Bottom line: SCC staff and railroads continue to communicate, Reilly wrote, adding that the tenor and tone of the dialogue was "professional É yet firm."

It's all part of what it means to keep the communication lines open. But the conversation piece that is antitrust could prove to be the real test to the parties' respective willingness to keep the dialogue going.

Conversation Peace?

In March 2009, AAR's Hamberger expressed the rails' concerns about the now-defunct Kohl-Baldwin bill thusly: "All aspects of railroad practices exempt from antitrust laws are subject to STB jurisdiction.
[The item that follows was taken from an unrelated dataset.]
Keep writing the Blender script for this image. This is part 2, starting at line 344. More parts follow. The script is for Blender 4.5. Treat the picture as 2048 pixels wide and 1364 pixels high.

Eliminating the railroads' exemptions would not fill any void in the law. It would, however, create a scenario where multiple agencies have overlapping authority over railroads."

Moreover, the legislation would have retroactive application, meaning that previously approved mergers, line sales and related activities could come under antitrust attack, which could have raised "constitutional issues," he said. AAR's concerns remain, Hamberger said last month.

CURE's Szabo acknowledged that the antitrust issue represents a potential hurdle.

"I don't know how it's going to play out — all I know is what [Rockefeller] said at his mark-up," he said. "The problem is, in the regulatory system, it's hard to give [railroads] anything because they've got everything already."

That said, Szabo also was quick to add that neither side is interested in "fighting over this" for another 20 years.

"I think there is reason on both sides to reach a compromise, and I think this bill certainly puts us on that path," he said.

The willingness to steer clear of word wars appears to have left the door open for more dialogue. For the SCC, the next step is getting S. 2889 to the Senate floor — and a big part of that is making sure all of the stakeholders stay on board — and working closely with Kohl's staff on the antitrust issue.

"To their credit, the Senate Commerce Committee continues to be open to suggestions," said Keith Hartwell, a partner in Chambers, Conlon & Hartwell L.L.C., which lobbies on behalf of the American Short Line and Regional Railroad Association. "It's been a good legislative process."

Once (or if) S. 2889 reaches the Senate floor, stakeholders are looking forward to "seeking further bill enhancements," as NGFA's Keith put it.

In the meantime, the House Transportation and Infrastructure Committee is expected to develop its own version of rail reform legislation later this year; whether the committee will build on SCC's bill or take their own tack was anybody's guess as this issue went to press.

The House Is In The House

Historically, T&I Committee Chair James Oberstar's (D-Minn.) views have paralleled Rockefeller's, noted analyst Hatch in a Feb. 1 message to clients, adding that he wondered if Oberstar would "become more of a moderate, as well," on the economic regulation front. On Feb. 11, Rep. Corrine Brown (D-Fla.), who chairs the Subcommittee on Railroads, Pipelines, and Hazardous Materials, planned to conduct T&I's first hearing on the STB reauthorization.

"Congresswoman Brown has long seen the value of freight rail and the need for 'investability,'" Hatch said.

Ultimately, that's an economic regulation issue, rail advocates say.

"It's another reason why we sat down [with the SCC] last February — when you don't know what your industry's regulatory landscape is going to be like, you're less likely to invest," AAR's Hamberger said. "Getting some certainty was a driver."

In the meantime, the rails will continue to clamor for a long-term short-line tax credit extension and a new Class I investment tax credit — one that could help them fund mandated positive train control implementation. In addition, they'd welcome a second stimulus package, presuming it included a rail transportation element.

But expect them also to continue finding ways to bridge whatever gaps remain with respect to the STB reauthorization bill and, where necessary, to do their part to foster constructive dialogue — "the phrase du jour," as Hatch wrote in his Feb. 1 message, which he titled "Peace Pipes Trump War Drums?"

"It's been a good process," Hamberger said.

Good enough to keep the relative peace in the valley for the time being, at least.